Choosing Life

What does it mean to choose life?  What choice do we really have?  We were put into this world, and most people only leave it against their will.  (I will add here that my heart truly goes out to the ones who feel that they want to leave this world and to their families.  I acknowledge that very real pain, but that is not my focus at the moment.)  So does that mean that by default, as long as we haven’t chosen death, we have chosen life?  I used to think so.  I thought – OK, that was an easy one.  I choose not to die, therefore I have chosen life. 

First of all, after suffering a very deep loss, there is sometimes a tendency to want to join the person who died.  To one degree or another, I think that many people experience that as part of the mourning process.  But interestingly enough, I have found something else that is quite surprising.  I have found that I, personally, am drawn to life in a more acute and real way.  What do I mean?  I’m not sure I can express it fully, but in some deep way, I am now drawn to the essence of life.  I seek interactions with people who remind me that to be human is to think, to feel, to exchange thoughts and ideas. 

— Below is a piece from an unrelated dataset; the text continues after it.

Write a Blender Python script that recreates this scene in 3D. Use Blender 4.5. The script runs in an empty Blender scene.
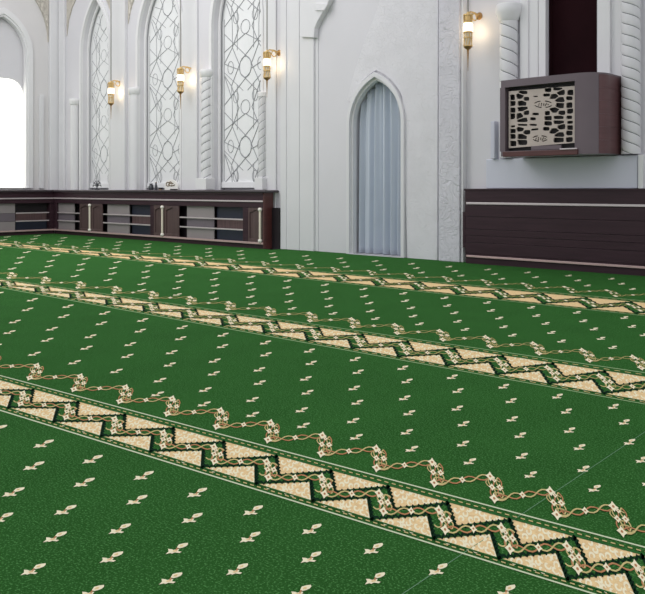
import bpy, bmesh, math, random
from mathutils import Vector, Matrix
from mathutils.geometry import tessellate_polygon
random.seed(4)
SC = bpy.context.scene
COL = SC.collection
PI = math.pi

# ------------------------------------------------------------------ frame of the room
# camera: eye height EH, focal length F in pixels, horizon at row 189 of 645 x 594
F, EH, HOR, CX = 800.0, 0.95, 189.0, 322.5
n_ = math.hypot(.737, .676)
E1 = (.737 / n_, -.676 / n_)            # along the back wall, to the right
EM = (.676 / n_, .737 / n_)             # into the back wall
ROT = 0.0
YAW = -math.atan2(E1[1], E1[0])           # the room is axis-aligned; the camera turns to face it
TW = 8.95                               # back wall plane
SL = -16.05                             # left wall plane


def world(s, t, z=0):
    return Vector((s, t, z))


def wp(x, y, t):                        # a point of the plane t seen at x, y -> (s, z)
    d = (x - CX) / F
    k = t / (d * EM[0] + EM[1])
    return k * d * E1[0] + k * E1[1], EH - (y - HOR) / F * k


def sx(x, t=TW):
    return wp(x, HOR, t)[0]


def lp(x, y, s):                        # a point of the plane s = const -> (t, z)
    d = (x - CX) / F
    k = s / (d * E1[0] + E1[1])
    return k * (d * EM[0] + EM[1]), EH - (y - HOR) / F * k


# ------------------------------------------------------------------ materials
def lin(c):
    return tuple(((v / 255) / 12.92 if v / 255 <= .04045 else ((v / 255 + .055) / 1.055) ** 2.4) for v in c) + (1,)


def mat(name, rgb, rough=.6, metal=0, var=.06, scale=6, bump=None, bscale=20, spec=.5, emit=None, estr=0, detail=4):
    m = bpy.data.materials.new(name)
    m.use_nodes = True
    nt = m.node_tree
    b = nt.nodes['Principled BSDF']
    b.inputs['Roughness'].default_value = rough
    b.inputs['Metallic'].default_value = metal
    b.inputs['Specular IOR Level'].default_value = spec
    tc = nt.nodes.new('ShaderNodeTexCoord')
    no = nt.nodes.new('ShaderNodeTexNoise')
    no.inputs['Scale'].default_value = scale
    no.inputs['Detail'].default_value = detail
    nt.links.new(tc.outputs['Object'], no.inputs['Vector'])
    r = nt.nodes.new('ShaderNodeValToRGB')
    c = lin(rgb)
    r.color_ramp.elements[0].position = .3
    r.color_ramp.elements[1].position = .7
    r.color_ramp.elements[0].color = tuple(max(0, v * (1 - var)) for v in c[:3]) + (1,)
    r.color_ramp.elements[1].color = tuple(min(1, v * (1 + var)) for v in c[:3]) + (1,)
    nt.links.new(no.outputs['Fac'], r.inputs['Fac'])
    nt.links.new(r.outputs['Color'], b.inputs['Base Color'])
    if bump:
        bn = nt.nodes.new('ShaderNodeTexNoise')
        bn.inputs['Scale'].default_value = bscale
        bn.inputs['Detail'].default_value = 3
        nt.links.new(tc.outputs['Object'], bn.inputs['Vector'])
        bp = nt.nodes.new('ShaderNodeBump')
        bp.inputs['Strength'].default_value = bump
        bp.inputs['Distance'].default_value = .02
        nt.links.new(bn.outputs['Fac'], bp.inputs['Height'])
        nt.links.new(bp.outputs['Normal'], b.inputs['Normal'])
    if emit:
        b.inputs['Emission Color'].default_value = lin(emit)
        b.inputs['Emission Strength'].default_value = estr
    return m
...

The lockdowns have been very difficult and lonely, and I think that the main reason for that is that it seemed that life came to a standstill.  We were not interacting with each other and with the world in the same way that we had been.  We were just “surviving.”  And that is really the point.  Surviving is not choosing life. 

Choosing life means choosing beauty, choosing love, choosing to think and create and produce. 

Choosing life means just being at one with the essence of being alive. 

Paradoxically, I think it is the close-up view of death which has taught me that.  With all of the pain and sorrow, with all of the longing for what was, there is a deep, natural, inherent pull to life with all of its beauty, emotion, and – well – aliveness.